For Pablo Zúñiga — a lawyer at the organization Derechos Humanos Integrales en Acción (DHIA), translated as “Integral Human Rights in Action” — the separation of this family is a very unusual case, but one that can be repeated or extended, due to Mexico’s position of not receiving people of other nationalities. “We’ve even found that the asylum application processes before [Mexico’s] National Migration Institute are [not resulting in visas being issued], which would allow people to work and move around the country while they wait for their process to obtain residency to be resolved,” Zúñiga notes.
Now, Yoan is in Cuba, waiting for a passport to be able to leave the island and return to Mexico, where he maintains his residency status. The couple has calculated that they need between 80,000 and 100,000 Mexican pesos (between $4,000 and $5,000) to bring him back into the country. Both husband and wife were born in Camagüey, but Yoan no longer has family in Cuba. He’s staying with one of Maray’s sisters, while she works to save up money for his return.
Before migrating, Maray worked for almost 20 years in the Cuban sugar industry, testing the sugarcane that was set to be processed.

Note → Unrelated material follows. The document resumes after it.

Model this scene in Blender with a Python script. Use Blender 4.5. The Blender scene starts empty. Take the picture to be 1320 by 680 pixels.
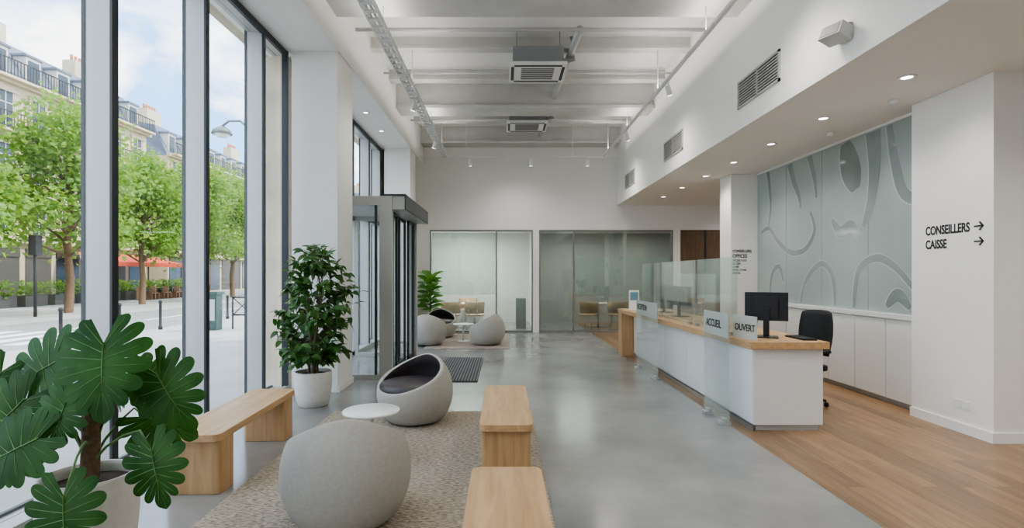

For a fortnight of work, she received only 250 Cuban pesos, or a little more than $10 today. Currently, a box of eggs in Cuba costs around 3,000 pesos.
“We [were able] to eat [thanks to] the family we had outside the country, but there are no essential foodstuffs [on the island] and there’s no way of obtaining it by working in Cuba,” she laments. These are the struggles that Yoan now has to go through: he’s unable to find a job that could help him save up money to return to his wife. His partner notes that the carpenter feels “desperate” and “frustrated.”
In Mexico, Maray is waiting for him. The door to her apartment is open, so that the sun and the air can come in. “I’m not moving from here,” she vows. “Not anymore.”